Hi Willy, Thierry

> Le 6 mars 2017 à 18:34, Willy Tarreau <[email protected]> a écrit :
> 
> On Mon, Mar 06, 2017 at 06:30:34PM +0100, [email protected] wrote:
>> On Mon, 6 Mar 2017 14:54:44 +0100
>> Emmanuel Hocdet <[email protected]> wrote:
>>> xxh64 is not a fingerprint class algorithme, sha256 should be use.
>> 
>> 
>> Hi Manu,
>> 
>> My choice is driven regarding these hash algorithm elements:
>> 
>> - The repartiion of the hash (and the collision risk)
>> 
>> - The execution time.
>> 
>> I choosed xxh64 because it is very quick, the repartion is good and the
>> collision risk is low. Obviously sha1 is better because the collision
>> risk is very low, but is very slow. So I prefer xxh64.
> 
> Yep and also in the end we only keep 32 or 64 bit of the resulting hash,
> we're not doing crypto here.
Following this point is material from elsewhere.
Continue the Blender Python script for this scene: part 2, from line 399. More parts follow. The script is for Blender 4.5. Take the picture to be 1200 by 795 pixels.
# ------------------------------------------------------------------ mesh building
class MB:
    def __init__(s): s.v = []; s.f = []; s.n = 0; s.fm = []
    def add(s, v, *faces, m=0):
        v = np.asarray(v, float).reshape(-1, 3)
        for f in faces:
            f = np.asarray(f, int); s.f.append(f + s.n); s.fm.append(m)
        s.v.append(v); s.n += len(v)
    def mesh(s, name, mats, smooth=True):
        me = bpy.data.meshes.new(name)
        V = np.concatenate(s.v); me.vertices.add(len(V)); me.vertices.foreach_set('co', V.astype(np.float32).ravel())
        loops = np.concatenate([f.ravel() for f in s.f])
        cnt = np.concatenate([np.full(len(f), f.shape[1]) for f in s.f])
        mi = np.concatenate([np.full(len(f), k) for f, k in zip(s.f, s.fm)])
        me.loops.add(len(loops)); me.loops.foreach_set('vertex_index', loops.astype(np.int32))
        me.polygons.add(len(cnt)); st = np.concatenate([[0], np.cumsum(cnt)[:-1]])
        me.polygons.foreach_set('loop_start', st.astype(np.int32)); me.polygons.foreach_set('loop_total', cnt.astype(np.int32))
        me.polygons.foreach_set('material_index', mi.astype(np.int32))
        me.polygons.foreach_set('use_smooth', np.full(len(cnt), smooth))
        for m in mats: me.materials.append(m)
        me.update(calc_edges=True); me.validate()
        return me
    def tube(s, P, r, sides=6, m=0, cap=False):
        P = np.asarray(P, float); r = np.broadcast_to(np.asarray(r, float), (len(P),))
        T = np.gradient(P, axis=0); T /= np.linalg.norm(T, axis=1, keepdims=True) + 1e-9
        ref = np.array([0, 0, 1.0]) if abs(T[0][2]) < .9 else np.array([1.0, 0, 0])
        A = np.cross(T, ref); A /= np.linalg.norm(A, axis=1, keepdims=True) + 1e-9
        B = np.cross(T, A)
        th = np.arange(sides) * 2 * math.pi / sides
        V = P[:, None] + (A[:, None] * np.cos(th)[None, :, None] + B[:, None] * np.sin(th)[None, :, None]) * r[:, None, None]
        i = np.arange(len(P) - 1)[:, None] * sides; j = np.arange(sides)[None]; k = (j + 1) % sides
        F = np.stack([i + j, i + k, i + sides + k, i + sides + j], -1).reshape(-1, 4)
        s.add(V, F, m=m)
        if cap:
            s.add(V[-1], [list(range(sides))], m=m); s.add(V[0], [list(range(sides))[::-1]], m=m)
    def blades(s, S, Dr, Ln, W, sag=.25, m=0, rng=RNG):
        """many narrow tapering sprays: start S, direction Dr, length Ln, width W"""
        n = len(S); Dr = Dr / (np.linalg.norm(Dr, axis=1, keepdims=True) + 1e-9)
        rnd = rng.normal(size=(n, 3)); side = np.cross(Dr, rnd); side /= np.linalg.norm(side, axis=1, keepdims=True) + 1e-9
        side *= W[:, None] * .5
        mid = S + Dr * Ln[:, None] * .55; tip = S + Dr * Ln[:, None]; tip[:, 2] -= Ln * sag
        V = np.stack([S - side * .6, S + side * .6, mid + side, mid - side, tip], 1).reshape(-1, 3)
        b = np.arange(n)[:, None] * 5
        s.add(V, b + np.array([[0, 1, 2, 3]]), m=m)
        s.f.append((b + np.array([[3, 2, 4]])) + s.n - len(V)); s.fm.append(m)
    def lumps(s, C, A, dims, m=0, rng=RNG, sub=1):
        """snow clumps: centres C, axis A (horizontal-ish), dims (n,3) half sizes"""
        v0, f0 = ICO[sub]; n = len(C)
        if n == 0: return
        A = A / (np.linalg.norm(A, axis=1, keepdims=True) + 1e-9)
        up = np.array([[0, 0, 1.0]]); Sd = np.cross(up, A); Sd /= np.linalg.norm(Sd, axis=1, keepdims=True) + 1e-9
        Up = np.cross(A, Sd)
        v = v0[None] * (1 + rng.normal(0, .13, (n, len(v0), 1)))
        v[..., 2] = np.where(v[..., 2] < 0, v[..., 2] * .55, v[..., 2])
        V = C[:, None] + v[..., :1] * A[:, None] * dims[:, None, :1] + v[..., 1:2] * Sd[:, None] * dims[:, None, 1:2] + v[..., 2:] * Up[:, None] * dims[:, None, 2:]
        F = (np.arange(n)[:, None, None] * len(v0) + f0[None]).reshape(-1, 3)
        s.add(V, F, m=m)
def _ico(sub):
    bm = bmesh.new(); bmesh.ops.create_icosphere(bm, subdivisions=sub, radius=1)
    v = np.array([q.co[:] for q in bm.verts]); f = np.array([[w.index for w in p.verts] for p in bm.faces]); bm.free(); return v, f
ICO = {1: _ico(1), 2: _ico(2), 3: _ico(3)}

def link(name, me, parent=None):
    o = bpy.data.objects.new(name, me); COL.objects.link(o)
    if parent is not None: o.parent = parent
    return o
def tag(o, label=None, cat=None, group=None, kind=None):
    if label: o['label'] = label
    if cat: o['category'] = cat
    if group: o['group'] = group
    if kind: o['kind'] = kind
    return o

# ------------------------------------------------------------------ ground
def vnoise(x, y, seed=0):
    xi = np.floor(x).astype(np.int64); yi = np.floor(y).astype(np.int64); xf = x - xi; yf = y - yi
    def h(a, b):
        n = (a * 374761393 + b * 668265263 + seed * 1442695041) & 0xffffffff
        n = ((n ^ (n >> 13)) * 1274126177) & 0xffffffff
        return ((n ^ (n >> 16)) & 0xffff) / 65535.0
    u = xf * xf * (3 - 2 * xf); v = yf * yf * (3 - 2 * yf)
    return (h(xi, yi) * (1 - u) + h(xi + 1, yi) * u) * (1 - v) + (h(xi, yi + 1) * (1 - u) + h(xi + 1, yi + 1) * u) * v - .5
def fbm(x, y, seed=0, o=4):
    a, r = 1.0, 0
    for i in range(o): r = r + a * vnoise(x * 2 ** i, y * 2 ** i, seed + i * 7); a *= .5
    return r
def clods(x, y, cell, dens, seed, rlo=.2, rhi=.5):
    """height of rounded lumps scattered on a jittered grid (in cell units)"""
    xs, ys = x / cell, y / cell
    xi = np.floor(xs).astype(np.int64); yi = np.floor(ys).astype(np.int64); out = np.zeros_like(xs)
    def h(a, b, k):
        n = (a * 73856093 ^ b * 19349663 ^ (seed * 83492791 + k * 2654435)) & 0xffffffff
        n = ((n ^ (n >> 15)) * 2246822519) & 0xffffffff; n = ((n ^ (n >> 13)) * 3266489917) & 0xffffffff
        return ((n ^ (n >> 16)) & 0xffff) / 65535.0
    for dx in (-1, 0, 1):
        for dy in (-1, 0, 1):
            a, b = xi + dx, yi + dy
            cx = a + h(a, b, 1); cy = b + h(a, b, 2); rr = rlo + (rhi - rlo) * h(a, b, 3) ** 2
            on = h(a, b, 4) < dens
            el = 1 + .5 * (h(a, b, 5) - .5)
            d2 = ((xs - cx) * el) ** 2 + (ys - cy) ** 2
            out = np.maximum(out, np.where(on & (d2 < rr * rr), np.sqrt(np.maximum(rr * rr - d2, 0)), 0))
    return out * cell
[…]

The typical use case is to have a reasonably
> good indication whether two very large cipher lists are similar or not
> without storing them.

For that we need to avoid collision, it's the propriety of cryptographic hash.
xxhash collision risk is low but absolutely not negligible. False positif
is a wound and the real usage of this fingerprint is out of control.
For the speed, we are in a ssl connection environnement, i doubt that
this is a significant argument.

For the code:
ssl->msg_callback_arg is considering as ssl internal. It should be a very good
think to avoid internal structures/undocumented call usage to try to control 
the 
beast or limit painful compatibilities.
In this case SSL_set_ex_data and SSL_get_ex_data will do the job.

I will try to fix the patch, it breaks my compile environment.